Week ending Thurs 14th -

A definite change in the weather in the Malindi/Watamu area, with calmer days and warmer breezes making for ideal fishing weather, has improved prospects for anglers, and indeed, not before time as the strong winds have persisted much longer than normal while the rain seems to have dried up with no showers in the last three weeks. The forecast is for diminished short rains this season, whereas last year there was heavy rain in the second half of October which brought dirty water down the rivers, always bad for fishing.

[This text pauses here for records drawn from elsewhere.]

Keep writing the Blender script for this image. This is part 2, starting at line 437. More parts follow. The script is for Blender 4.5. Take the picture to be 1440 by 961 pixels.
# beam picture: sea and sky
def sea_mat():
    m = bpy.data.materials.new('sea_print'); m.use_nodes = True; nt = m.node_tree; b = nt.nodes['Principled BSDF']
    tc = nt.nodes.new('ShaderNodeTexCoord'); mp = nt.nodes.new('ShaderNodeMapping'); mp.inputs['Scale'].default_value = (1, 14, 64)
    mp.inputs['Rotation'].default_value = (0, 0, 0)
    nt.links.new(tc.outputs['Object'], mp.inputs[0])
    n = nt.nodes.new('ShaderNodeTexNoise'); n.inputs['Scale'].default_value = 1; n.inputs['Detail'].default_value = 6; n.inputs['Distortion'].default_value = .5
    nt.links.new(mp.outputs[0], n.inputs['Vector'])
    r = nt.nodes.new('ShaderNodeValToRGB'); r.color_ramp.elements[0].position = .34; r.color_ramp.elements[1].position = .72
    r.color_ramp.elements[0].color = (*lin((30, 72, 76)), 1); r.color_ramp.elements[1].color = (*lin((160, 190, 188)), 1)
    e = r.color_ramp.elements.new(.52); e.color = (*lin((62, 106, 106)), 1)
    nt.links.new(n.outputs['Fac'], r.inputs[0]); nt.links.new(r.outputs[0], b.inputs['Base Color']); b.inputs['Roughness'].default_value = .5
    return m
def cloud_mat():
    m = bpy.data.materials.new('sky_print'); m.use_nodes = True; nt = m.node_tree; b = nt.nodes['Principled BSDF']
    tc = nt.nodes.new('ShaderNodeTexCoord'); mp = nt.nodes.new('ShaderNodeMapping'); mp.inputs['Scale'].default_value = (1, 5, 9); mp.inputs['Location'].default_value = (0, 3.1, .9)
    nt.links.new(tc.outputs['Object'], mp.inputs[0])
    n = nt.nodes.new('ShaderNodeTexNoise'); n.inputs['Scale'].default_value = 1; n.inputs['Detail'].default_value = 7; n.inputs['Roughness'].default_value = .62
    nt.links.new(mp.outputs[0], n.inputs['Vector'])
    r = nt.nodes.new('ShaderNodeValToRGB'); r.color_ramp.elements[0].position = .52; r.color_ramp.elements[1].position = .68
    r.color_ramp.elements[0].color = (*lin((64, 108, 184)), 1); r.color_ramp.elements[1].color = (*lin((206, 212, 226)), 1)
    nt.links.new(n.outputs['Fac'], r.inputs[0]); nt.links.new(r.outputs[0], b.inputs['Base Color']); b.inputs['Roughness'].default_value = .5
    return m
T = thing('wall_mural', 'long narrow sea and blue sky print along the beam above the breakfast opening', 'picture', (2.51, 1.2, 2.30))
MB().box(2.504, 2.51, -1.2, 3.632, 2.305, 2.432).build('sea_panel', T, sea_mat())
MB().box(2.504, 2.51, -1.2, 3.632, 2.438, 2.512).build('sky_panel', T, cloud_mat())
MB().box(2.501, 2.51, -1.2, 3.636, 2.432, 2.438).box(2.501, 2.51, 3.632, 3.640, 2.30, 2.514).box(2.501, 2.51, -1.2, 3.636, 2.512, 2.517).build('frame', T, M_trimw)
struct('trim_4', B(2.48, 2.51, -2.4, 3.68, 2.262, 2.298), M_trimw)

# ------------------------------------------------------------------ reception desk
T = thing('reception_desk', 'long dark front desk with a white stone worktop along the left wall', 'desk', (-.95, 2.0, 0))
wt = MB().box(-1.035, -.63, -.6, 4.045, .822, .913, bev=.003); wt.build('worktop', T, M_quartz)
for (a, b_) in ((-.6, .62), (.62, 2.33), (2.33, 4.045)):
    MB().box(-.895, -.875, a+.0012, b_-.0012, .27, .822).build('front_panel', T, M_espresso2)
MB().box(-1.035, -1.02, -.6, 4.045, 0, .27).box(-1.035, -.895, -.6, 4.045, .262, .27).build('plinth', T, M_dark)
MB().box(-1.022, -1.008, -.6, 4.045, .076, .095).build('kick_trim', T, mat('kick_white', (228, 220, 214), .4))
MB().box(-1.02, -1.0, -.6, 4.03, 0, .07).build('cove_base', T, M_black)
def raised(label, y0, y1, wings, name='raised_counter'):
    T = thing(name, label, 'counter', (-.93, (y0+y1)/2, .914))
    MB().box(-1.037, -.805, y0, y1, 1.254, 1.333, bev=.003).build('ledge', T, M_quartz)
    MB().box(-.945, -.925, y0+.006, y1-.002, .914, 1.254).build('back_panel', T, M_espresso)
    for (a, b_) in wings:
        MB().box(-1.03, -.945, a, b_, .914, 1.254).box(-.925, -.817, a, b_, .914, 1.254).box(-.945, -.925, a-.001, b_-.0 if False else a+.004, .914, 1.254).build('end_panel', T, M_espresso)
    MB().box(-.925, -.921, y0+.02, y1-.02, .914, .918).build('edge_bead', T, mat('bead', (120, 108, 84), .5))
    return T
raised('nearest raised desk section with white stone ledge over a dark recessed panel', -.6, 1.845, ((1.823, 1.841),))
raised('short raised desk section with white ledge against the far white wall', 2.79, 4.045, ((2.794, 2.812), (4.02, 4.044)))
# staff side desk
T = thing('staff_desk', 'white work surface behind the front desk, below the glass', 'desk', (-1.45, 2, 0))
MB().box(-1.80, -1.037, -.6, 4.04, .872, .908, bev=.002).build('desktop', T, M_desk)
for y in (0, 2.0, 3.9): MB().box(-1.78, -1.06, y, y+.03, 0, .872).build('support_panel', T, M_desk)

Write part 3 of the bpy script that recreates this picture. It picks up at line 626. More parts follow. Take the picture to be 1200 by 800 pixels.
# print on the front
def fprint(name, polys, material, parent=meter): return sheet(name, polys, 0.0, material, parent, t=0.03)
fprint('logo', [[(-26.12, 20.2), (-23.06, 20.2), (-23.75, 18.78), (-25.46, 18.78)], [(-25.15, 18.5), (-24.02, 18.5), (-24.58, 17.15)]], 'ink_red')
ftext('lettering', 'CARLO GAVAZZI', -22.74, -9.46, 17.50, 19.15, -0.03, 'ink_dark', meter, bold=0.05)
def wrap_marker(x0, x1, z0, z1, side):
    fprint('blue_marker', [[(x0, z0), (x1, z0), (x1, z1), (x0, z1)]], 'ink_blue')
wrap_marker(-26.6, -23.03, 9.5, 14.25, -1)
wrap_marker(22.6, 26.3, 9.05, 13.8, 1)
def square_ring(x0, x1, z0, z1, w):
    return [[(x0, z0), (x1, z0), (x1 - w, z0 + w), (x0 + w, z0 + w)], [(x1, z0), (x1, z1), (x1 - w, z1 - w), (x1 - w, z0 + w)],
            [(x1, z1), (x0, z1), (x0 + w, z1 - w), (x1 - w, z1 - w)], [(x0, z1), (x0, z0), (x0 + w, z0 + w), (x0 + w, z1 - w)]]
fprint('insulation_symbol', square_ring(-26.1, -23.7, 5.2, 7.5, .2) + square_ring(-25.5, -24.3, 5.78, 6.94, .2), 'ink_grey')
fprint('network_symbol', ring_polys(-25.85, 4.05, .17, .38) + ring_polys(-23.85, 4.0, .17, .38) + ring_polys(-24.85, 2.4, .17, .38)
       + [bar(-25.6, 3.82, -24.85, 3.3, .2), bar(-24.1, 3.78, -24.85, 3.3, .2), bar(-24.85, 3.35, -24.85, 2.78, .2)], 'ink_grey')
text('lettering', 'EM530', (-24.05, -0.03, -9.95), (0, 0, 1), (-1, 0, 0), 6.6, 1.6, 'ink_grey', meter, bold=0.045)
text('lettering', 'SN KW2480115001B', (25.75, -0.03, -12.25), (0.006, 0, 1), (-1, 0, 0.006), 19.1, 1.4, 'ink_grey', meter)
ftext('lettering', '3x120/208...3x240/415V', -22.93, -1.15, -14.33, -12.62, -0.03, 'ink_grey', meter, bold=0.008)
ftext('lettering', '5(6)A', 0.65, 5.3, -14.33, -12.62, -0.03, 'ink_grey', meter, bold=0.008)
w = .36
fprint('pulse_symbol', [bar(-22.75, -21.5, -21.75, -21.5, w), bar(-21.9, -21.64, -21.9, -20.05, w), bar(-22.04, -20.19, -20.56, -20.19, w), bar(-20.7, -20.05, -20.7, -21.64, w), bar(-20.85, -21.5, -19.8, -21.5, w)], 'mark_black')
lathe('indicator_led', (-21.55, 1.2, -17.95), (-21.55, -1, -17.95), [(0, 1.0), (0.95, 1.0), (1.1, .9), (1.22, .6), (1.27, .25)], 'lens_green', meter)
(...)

Next weekend sees the annual Malindi Herbie Paul Festival, the oldest tournament along the coast which has been fished for over fifty years now. Sponsored by an old friend and client of Herbie's, Mike Tracey of MH Joinery in UK with a great range of prizes, the fishing promises to be just turning on at the right moment, and with sailfish being caught off Malindi with boats finding three or four a day now, and a variety of school and large yellowfin tuna widely spread at both Watamu and Malindi, there should be plenty of action, and a good entry is expected with all the regular teams coming. The Festival is preceded on Friday by the Morson Cup, a light tackle formula competition, which could prove interesting if some of the teams want to try for the tuna instead of the traditional sailfish.

Clueless out from Malindi had a good morning, releasing a black marlin and four sail, while a group from Island Safaris in South Africa had a good start with Tina catching a black marlin and four sail, Eclare another black and Neptune three sail by noon on their first day last Sunday. Sailfishing is far more interesting when the odd black marlin keeps popping up around the sailfish shoals, and although mainly smaller fish, they fight well on the sail tackle as when live baiting for marlin most boats use very heavy tackle.

At Watamu, boats have a similar problem to Malindi with few clients, but if one can find these big tuna it is a good opportunity to stock up on supplies of sashimi! Alleycat continued with her good catches, with eight yellowfin in the 20-30 kgs range and some smaller ones and Albatross had a couple of sail as well as five big tunny. Castle Lager released a striped marlin caught on the Banks, and found a bull shark of 64 kgs as well, and a next day they tagged a sailfish.

Hemingways boats have been finding the big tunny, with Ol Jogi catching fifteen one day, sixteen next day and tagging a sail as well,  and seven on the third day, all averaging about the twenty kg mark. After the amazing tuna years when the mantis prawns were swarming everywhere, the tuna fishing went down but the improvement in the last two seasons could be due to less commercial fishing in this side of the Indian ocean due to the piracy threat.